I think I am going to try adding a lapbook to our American Revolution study and ignore the initial gripes and complaints that I hear about doing it. I might try the Hands of a Child one unless I see something better at CurrClick. What I have noticed about the posters/collages they have done thus far is that they do just the minimum it takes to "be done" and won't put any real time into it. But on the other hand, they still want to show off what they did to me, even if it was a so-so job! Since we don't use grades, they don't see a reason to do a good job. Maybe having a lapbook where the framework is all done, but they have to do some cutting/pasting AND writing/filling in the items (not just cut/paste already created lists), I will get better results. Maybe just the act of handling the items during the cut/paste and having to make lists or write other things on the items will give me a better feel that they are internalizing this stuff. Because having them write narrations or even answer discussion questions in complete sentences is only getting minimal results. They are just too interested in being done so they can play (on the computer, watch TV, or read their pleasure-reading books.)

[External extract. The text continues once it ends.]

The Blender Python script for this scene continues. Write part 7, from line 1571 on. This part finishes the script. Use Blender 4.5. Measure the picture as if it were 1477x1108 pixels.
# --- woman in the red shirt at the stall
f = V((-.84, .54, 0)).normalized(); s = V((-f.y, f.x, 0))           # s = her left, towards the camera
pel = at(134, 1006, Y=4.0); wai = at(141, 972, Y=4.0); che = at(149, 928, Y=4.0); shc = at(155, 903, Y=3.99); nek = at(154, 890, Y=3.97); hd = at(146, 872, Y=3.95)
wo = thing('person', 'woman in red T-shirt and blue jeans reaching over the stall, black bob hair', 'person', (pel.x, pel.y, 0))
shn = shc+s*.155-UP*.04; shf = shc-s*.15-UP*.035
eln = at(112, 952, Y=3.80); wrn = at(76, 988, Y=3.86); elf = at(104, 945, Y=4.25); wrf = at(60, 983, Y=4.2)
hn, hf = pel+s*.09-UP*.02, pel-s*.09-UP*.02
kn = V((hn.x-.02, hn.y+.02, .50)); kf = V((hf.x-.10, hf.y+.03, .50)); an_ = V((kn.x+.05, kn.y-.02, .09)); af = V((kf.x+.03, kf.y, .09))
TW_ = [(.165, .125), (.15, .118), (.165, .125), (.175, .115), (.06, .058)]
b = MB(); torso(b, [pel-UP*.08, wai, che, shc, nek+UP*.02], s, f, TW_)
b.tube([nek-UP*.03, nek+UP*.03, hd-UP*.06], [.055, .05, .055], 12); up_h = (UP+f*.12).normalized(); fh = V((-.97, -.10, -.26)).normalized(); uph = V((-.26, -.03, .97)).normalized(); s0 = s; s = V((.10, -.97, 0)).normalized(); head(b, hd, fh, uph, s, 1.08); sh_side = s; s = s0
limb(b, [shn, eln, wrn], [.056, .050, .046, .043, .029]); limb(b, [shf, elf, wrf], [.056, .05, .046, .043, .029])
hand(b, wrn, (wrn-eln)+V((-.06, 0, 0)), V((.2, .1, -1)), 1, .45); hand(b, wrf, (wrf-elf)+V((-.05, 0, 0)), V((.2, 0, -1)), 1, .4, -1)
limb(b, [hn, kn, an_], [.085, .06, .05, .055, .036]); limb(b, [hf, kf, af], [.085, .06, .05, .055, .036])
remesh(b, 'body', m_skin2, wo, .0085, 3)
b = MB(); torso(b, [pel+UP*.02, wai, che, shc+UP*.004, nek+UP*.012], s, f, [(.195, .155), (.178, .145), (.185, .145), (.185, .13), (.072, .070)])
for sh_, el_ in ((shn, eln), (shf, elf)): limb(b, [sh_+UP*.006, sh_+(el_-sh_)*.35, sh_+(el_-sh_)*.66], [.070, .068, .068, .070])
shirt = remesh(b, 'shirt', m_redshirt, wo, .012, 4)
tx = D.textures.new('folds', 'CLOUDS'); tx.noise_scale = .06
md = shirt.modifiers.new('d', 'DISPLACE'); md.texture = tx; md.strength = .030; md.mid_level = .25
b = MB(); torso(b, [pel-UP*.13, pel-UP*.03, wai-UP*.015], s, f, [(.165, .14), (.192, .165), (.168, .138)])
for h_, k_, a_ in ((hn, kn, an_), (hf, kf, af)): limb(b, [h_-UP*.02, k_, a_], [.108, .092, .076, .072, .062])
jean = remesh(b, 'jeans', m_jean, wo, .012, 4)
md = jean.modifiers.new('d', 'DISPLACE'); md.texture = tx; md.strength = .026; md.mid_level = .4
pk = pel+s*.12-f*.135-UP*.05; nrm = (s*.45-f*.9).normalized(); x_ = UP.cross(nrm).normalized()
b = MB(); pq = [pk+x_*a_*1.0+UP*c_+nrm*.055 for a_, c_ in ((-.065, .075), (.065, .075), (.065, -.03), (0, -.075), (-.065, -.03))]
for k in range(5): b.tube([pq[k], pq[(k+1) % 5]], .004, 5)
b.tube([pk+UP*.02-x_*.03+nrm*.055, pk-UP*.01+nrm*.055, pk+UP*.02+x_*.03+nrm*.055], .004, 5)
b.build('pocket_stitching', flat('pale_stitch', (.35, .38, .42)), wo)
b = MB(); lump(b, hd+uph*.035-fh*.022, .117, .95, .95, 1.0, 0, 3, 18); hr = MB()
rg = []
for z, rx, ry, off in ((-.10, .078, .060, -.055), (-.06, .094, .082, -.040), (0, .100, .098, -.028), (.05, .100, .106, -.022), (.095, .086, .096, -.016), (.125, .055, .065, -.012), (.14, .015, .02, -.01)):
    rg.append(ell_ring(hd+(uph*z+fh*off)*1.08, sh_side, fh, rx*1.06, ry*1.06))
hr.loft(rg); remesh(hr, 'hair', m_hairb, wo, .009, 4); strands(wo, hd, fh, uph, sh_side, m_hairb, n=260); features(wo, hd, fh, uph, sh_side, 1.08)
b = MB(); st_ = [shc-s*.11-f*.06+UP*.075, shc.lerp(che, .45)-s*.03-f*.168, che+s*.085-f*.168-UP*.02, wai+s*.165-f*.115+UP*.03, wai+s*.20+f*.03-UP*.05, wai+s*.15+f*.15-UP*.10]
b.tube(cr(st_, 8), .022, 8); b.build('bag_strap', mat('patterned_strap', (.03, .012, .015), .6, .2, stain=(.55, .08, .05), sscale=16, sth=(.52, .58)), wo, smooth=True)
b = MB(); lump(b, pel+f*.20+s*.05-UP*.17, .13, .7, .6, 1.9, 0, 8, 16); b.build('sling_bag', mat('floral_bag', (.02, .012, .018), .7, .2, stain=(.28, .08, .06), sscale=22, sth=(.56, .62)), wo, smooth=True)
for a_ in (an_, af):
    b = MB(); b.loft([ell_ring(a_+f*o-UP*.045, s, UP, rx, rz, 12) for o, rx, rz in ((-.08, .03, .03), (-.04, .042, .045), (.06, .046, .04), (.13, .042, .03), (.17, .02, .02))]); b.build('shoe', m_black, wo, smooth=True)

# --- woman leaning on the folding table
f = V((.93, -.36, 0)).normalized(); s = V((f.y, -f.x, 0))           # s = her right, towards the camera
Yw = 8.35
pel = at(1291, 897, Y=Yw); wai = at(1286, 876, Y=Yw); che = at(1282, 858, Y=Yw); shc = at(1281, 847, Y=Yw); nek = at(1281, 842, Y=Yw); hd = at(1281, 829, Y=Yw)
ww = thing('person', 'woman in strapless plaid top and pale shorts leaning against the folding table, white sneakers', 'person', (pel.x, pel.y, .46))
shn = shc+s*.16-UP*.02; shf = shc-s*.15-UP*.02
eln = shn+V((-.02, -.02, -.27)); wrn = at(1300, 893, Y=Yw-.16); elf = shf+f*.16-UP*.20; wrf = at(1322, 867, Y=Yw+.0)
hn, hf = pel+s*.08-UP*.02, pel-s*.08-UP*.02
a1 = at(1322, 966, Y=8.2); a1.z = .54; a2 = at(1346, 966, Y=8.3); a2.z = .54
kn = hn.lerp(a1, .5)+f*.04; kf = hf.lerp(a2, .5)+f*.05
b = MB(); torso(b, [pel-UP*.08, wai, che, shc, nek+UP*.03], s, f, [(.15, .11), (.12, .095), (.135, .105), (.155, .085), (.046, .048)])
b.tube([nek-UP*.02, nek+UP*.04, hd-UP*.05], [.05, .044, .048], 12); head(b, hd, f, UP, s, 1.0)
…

Part of the problem with this unit study by Intellego is that there are so many links we go to that have SO MUCH reading, or long lesson plans online at places like PBS! I was home Friday (snow day from work) and we did the lesson together so I could see what it would be like doing it that way, and I had to just quit reading after a while! Things like "read Thomas Paine's Common Sense at this link". Well, considering it is in "older English" style, and that it is LONG, I was putting them - and me - to sleep! LOL! There has to be a better way to talk about Common Sense and the Declaration of Independence than reading them in their entirety and not understanding even half of what is said. (I would have to read it silently and slowly to actually try to digest it - not something that 12-yos can do.) So I am trying to find a better way to cover the material.

The one good thing I think we are doing it using 3 books they read from during the week, plus a book I read at night, to get the majority of the information needed at this level. But I don't want to go back to just the books w/narration because they bore of that quickly. So maybe books and hands-on lapbooks and the like is what it will take.